Preqin’s latest research finds that the rate of redemptions accelerated through the year, from net outflows of USD14 billion in Q1 to USD43 billion in Q4 2016. Every leading hedge fund strategy recorded net outflows for the year: by contrast, CTAs recorded annual net inflows of USD26 billion despite lacklustre performance. Although there have been widespread redemptions across the industry, there is a clear link between past performance and recent asset flows, with the best performing funds in 2015 and H1 2016 being the most likely to see net inflows in Q4 2016. 

The hedge fund industry has now seen five successive quarters of net outflows; net redemptions since Q4 2015 have totalled USD119 billion. 

Funds pursuing an equities strategy were the only sector to see net outflows in every quarter of 2016. Equities strategies (USD50 billion), credit strategies (USD28 billion), relative value strategies (USD25 billion) and multi-strategy (USD23 billion) funds account for the majority of 2016 outflows. 

The largest proportion of funds of every leading strategy saw net outflows. Of these, the majority of equities strategies (53 per cent), macro strategies (56 per cent) and niche strategies (60 per cent) funds recorded net redemptions. 

The majority (58 per cent) of funds with USD1 billion or more in assets saw net outflows in Q4 2016, while only 26 per cent saw inflows. Among the smallest funds with less than USD100 million in assets, 49 per cent recorded net Q4 outflows, and 35 per cent saw inflows. 

Funds that recorded higher returns in 2015 were more likely to see net inflows in Q4 2016. Forty-four percent of funds that gained 5.00 per cent or more the previous year saw net inflows, twice the proportion of funds that saw 2015 losses of more than 5.00 per cent. 

Similarly, funds with higher performance in H1 2016 were more likely to see net Q4 inflows. However, even among funds that returned +5.00 per cent or more, a greater proportion saw net outflows (46 per cent) than saw inflows (40 per cent) through the quarter. 

Amy Bensted, Head of Hedge Fund Products, says: “Investors continued to withdraw capital from the hedge fund industry over 2016, as concerns around performance and fees grew, despite the Preqin All-Strategies Hedge Fund benchmark recording its highest gain in three years.
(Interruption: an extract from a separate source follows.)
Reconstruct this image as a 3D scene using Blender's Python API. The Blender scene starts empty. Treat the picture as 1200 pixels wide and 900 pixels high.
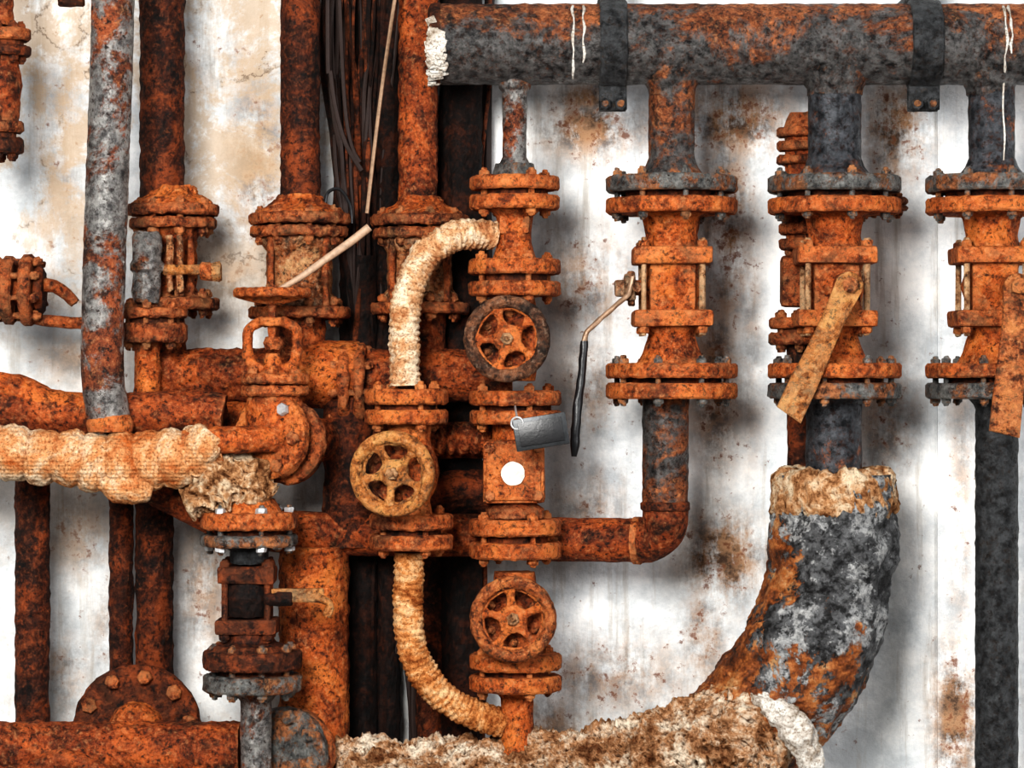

In total, hedge funds recorded outflows of USD110 billion in 2016; however, CTAs recorded net inflows of USD25 billion, as investors rebalanced in favour of these strategies at the start of the year. 

“With performance at the forefront of investors’ minds in 2016, Preqin’s data shows that those funds that posted superior performance in 2015 and the first half of 2016 saw greater inflows than funds which made smaller gains. Therefore, as we move forwards in 2017, it is likely that investors will continue to scrutinize the returns of funds, and are likely to continue to withdraw money from funds that have failed to meet their own individual or benchmark returns.”